The glaring deficiency lies in the inability to confront the mobs with less lethal weapons than the pellet gun.

The use of this weapon has undermined all the good work that had been done under the Sadhbhawana programme.

Rubber bullets and pepper spray with appropriate colouring to mark ringleaders of the mobs would not have given so much grist to the militant mill. Pakistan is utilizing this lapse to the maximum.

There is a correlation between what is happening in the Valley and the Sino-Pak plan for an economic corridor through Pakistan-occupied Kashmir.

The anger among the local Gilgit-Balawaristan population against the willful interference by Pakistan in changing the demography of the region by the settlement of Pakhtoon tribals with Taliban-Islamist orientation has erupted time and again.

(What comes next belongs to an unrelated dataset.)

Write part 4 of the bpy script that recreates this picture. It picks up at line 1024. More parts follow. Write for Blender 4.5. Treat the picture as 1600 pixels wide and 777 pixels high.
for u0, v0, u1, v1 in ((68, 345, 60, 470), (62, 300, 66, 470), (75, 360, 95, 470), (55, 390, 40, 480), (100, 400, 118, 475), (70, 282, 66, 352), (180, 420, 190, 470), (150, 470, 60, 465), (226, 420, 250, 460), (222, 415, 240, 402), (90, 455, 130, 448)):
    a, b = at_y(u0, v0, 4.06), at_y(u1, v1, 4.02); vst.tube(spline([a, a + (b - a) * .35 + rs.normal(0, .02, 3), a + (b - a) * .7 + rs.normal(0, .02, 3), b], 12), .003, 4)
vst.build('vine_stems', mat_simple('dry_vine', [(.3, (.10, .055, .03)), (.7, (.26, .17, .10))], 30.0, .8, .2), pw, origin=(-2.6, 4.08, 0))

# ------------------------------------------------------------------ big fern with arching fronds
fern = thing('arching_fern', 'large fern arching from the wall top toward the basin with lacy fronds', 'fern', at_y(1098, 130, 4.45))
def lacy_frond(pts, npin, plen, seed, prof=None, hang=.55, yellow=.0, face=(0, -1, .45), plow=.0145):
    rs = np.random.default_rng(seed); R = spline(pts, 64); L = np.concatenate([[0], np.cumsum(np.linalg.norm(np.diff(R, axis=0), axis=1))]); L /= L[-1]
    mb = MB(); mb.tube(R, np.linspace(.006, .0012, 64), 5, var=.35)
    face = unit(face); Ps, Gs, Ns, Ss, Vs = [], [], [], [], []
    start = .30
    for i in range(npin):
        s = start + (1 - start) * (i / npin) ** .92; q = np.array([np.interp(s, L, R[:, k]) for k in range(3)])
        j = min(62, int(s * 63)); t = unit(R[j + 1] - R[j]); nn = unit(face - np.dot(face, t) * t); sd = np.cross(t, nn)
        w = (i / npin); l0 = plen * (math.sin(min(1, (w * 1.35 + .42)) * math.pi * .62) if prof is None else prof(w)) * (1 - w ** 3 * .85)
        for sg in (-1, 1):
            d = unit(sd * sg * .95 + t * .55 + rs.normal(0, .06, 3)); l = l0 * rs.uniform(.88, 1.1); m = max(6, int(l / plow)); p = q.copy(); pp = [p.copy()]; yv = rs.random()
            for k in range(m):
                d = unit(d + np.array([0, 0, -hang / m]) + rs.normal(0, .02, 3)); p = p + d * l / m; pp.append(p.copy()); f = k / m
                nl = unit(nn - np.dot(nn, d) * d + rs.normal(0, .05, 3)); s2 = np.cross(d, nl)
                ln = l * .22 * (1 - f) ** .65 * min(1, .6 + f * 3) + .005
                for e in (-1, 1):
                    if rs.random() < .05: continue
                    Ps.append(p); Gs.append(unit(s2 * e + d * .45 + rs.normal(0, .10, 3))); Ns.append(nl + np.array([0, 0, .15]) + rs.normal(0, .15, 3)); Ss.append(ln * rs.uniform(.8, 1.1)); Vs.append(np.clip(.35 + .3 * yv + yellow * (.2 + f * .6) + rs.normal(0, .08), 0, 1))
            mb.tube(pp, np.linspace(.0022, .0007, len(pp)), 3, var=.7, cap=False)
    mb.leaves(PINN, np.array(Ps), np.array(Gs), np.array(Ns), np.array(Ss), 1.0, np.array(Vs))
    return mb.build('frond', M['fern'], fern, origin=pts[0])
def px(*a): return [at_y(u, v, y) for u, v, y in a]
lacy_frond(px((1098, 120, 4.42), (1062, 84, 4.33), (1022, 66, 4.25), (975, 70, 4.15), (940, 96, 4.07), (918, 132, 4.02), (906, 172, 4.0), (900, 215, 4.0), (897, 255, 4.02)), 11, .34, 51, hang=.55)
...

Simultaneously, with this is the ire against the Chinese for leaving the locals out of the economic benefits of the Karakoram Highway and the emerging economic corridor.

This has been going on for decades and India should have been able to make contacts with the disaffected leaders in the Gilgit-Baltistan-Balawaristan region and lay the foundations of a movement strong enough to put an effective spoke in the economic corridor.

The Chinese are aware of this vulnerability and have brought in the PLA soldiers in disguise. Delays and disruptions will raise costs for the Chinese much in the manner in which the Baloch tribals have taken their toll of the Sui gas supply to the rest of Pakistan from gas fields in their territory.

Pakistan is not going to give India access westwards to Afghanistan (the route through the Iranian port of Chahbahar is a well-thought alternative) but China’s economic corridor is intended to disrupt India’s traditional and centuries old links with the Central Asian Republics on the one side and Iraq and Syria on the other. India cannot afford to turn a blind eye to the emerging prospects.